Task prompt |
Pull every "that" line out of the data below.
<<<<
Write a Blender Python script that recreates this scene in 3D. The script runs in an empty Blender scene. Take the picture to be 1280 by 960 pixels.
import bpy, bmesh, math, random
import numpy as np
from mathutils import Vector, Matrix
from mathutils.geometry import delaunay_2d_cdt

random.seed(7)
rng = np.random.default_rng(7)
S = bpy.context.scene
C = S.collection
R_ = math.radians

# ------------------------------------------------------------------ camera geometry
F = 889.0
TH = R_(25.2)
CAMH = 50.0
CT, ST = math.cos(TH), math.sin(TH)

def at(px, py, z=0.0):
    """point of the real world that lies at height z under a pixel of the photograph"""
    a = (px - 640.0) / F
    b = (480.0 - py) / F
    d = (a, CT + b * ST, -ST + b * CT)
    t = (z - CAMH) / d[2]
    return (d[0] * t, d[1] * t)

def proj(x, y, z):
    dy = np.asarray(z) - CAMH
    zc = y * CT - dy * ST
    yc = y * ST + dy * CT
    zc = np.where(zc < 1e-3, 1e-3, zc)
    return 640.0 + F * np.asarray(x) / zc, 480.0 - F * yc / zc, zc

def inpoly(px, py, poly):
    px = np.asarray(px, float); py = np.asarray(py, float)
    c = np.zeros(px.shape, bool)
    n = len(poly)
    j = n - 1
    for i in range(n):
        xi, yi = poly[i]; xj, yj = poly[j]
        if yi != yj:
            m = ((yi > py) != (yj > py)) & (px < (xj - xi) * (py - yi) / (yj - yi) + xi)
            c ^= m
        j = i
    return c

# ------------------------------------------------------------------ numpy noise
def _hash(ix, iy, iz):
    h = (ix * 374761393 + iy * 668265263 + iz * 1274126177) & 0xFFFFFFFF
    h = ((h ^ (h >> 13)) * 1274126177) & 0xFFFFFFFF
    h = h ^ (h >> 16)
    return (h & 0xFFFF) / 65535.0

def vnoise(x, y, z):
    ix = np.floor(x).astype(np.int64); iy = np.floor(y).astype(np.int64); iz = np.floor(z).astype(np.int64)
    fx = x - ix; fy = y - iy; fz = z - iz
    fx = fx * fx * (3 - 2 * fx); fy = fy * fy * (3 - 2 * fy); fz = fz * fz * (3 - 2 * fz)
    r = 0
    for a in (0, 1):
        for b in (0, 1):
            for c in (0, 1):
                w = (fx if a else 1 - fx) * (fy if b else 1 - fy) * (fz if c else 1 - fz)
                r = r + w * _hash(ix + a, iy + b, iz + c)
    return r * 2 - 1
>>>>
Output of the exercise |
Write a Blender Python script that recreates this scene in 3D. The script runs in an empty Blender scene. Take the picture to be 1280 by 960 pixels.
    """point of the real world that lies at height z under a pixel of the photograph"""